# Task prompt:
Up to and including the line with "R = math.radians", write out the listing from its first line, minus the pictures.

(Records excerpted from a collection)
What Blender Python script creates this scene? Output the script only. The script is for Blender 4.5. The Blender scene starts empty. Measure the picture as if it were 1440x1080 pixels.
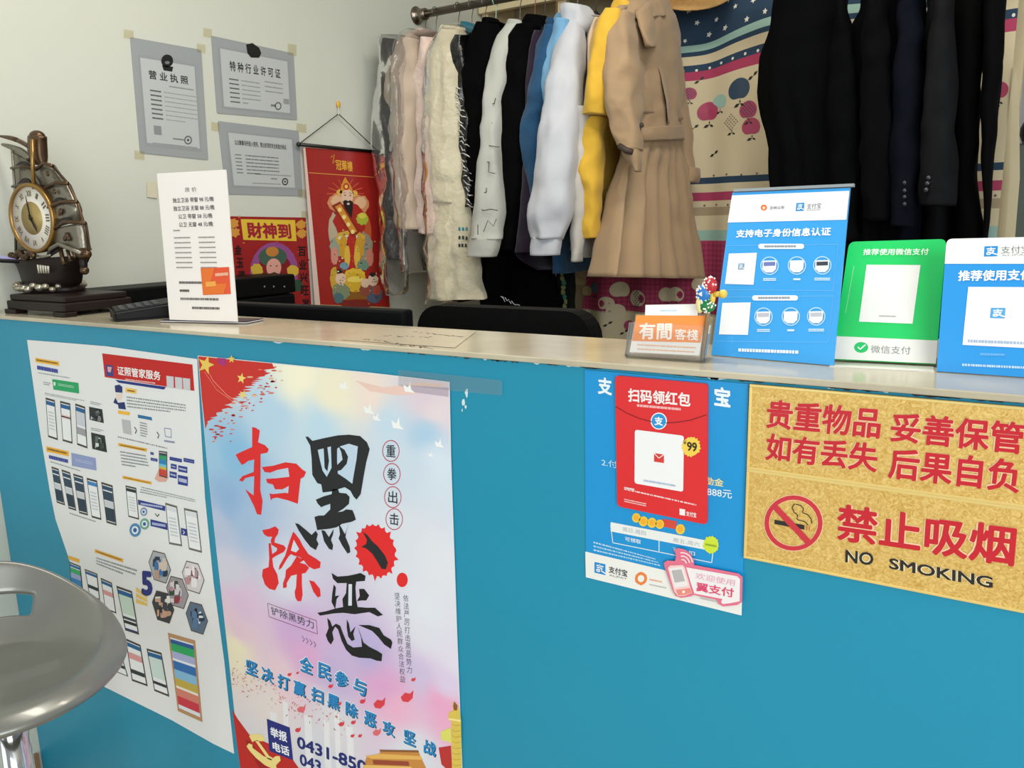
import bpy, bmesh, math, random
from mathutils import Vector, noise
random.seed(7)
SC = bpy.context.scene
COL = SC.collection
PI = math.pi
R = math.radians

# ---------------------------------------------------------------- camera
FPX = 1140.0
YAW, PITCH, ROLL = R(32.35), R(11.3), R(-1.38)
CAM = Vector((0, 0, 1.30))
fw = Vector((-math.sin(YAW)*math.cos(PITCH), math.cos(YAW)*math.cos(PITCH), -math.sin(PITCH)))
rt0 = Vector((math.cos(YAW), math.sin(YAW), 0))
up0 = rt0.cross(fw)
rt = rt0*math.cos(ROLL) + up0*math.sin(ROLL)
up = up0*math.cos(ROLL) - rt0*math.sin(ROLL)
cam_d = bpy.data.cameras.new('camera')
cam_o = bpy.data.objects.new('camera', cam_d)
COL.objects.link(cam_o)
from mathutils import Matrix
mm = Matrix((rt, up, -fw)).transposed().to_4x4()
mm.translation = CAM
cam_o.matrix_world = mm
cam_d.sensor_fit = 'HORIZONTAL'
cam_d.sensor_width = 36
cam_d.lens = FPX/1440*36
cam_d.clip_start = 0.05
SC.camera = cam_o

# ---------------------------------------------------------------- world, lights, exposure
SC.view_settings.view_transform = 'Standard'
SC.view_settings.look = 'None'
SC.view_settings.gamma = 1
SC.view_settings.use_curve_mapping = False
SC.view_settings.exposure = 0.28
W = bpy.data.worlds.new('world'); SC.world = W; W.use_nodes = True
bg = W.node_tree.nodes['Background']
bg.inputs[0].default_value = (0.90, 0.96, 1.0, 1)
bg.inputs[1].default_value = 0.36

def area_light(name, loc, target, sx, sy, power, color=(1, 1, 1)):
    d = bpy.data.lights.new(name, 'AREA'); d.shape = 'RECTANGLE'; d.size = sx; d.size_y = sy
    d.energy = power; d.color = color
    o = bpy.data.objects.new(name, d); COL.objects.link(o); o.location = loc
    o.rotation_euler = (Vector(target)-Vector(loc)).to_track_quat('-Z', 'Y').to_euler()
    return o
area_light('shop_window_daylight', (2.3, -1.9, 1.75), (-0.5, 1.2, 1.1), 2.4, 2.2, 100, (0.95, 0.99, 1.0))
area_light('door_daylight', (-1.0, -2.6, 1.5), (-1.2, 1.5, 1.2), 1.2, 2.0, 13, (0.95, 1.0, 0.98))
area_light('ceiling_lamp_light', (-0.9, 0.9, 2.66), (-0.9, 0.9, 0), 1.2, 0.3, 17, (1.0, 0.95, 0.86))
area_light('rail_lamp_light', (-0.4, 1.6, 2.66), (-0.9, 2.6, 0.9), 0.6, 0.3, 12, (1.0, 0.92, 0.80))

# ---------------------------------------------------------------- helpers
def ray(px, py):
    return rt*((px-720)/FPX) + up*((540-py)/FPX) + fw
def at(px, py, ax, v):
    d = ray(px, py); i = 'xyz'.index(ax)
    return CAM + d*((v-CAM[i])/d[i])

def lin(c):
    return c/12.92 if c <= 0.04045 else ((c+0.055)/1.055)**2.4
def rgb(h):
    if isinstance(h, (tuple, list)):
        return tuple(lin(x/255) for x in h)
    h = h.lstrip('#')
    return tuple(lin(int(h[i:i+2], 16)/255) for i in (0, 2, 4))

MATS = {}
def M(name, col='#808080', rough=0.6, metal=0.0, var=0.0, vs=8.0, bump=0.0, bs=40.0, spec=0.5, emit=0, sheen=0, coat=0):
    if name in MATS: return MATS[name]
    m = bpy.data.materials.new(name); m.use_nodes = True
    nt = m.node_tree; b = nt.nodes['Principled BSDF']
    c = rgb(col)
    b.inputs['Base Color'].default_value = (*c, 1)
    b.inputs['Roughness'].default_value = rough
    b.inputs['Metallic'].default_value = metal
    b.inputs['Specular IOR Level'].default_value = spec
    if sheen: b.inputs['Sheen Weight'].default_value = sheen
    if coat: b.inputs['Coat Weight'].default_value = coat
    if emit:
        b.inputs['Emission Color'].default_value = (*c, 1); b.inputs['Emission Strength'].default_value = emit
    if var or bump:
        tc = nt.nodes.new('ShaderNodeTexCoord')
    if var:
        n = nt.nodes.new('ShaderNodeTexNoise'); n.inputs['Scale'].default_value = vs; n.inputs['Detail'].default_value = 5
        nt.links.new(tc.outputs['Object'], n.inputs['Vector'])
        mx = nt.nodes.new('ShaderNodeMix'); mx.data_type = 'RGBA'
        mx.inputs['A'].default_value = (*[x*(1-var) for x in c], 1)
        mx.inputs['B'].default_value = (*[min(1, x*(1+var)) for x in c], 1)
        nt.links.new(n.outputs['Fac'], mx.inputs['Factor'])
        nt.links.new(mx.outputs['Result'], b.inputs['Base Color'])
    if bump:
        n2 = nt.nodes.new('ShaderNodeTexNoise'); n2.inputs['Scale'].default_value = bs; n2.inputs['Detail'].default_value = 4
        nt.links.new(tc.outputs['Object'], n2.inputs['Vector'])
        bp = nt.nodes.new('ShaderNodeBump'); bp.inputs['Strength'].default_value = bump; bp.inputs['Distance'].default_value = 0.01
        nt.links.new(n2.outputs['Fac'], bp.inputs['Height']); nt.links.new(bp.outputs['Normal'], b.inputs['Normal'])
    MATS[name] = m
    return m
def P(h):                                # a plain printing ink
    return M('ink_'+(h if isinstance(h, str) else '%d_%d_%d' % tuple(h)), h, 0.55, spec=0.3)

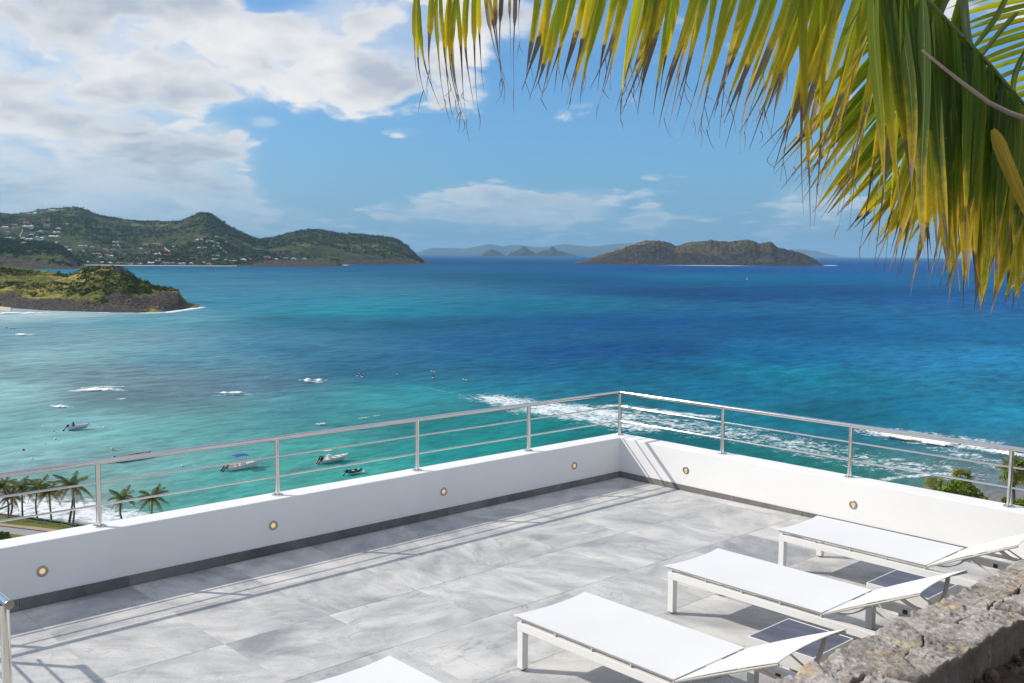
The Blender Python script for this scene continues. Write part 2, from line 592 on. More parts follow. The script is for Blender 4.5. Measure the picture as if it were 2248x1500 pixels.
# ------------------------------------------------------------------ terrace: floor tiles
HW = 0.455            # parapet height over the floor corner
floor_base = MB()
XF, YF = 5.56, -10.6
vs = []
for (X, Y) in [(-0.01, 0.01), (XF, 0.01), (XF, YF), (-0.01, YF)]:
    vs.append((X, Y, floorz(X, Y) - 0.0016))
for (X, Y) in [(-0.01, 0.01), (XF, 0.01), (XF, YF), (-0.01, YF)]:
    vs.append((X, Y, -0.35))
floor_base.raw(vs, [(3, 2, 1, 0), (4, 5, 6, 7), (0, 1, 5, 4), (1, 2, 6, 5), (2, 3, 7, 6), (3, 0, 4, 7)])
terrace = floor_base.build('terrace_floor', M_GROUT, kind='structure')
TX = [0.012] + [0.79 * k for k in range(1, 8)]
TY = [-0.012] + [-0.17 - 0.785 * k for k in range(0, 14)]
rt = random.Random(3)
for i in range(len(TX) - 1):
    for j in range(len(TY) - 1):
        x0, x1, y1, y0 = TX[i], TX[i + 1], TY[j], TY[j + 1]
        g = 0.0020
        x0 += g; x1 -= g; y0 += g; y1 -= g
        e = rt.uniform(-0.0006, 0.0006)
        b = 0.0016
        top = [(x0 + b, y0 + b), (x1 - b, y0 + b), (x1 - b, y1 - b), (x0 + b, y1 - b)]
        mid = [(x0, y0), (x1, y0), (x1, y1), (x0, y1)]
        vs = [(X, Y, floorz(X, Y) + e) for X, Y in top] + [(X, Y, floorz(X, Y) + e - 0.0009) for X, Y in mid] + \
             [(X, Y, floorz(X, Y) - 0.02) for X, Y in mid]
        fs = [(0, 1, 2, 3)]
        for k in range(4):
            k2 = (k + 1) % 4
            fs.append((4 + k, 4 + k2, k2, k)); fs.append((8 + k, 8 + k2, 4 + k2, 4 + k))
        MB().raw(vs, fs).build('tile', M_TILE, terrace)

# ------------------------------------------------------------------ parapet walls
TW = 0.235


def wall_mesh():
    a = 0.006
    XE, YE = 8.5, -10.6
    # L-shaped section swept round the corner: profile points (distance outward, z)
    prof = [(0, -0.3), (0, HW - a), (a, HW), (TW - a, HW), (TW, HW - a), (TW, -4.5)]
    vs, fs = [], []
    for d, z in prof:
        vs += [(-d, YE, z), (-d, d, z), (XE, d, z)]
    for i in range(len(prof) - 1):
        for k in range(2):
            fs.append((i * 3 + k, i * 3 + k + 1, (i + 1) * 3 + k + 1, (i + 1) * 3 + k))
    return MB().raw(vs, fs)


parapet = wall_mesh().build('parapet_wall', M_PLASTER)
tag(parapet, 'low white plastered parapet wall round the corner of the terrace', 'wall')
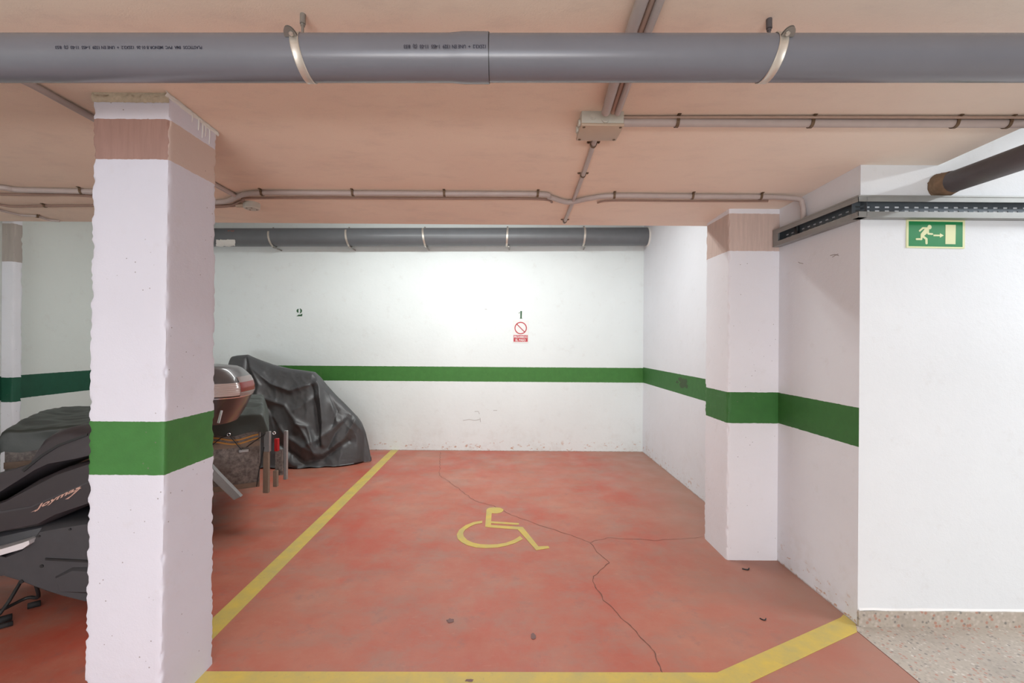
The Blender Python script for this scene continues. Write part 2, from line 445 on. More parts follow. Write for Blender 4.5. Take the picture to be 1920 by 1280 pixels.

# Response:
What Blender Python script creates this scene? Output the script only. The script is for Blender 4.5. The Blender scene starts empty. Measure the picture as if it were 1440x1080 pixels.
import bpy, bmesh, math, random
from mathutils import Vector, noise
random.seed(7)
SC = bpy.context.scene
COL = SC.collection
PI = math.pi
R = math.radians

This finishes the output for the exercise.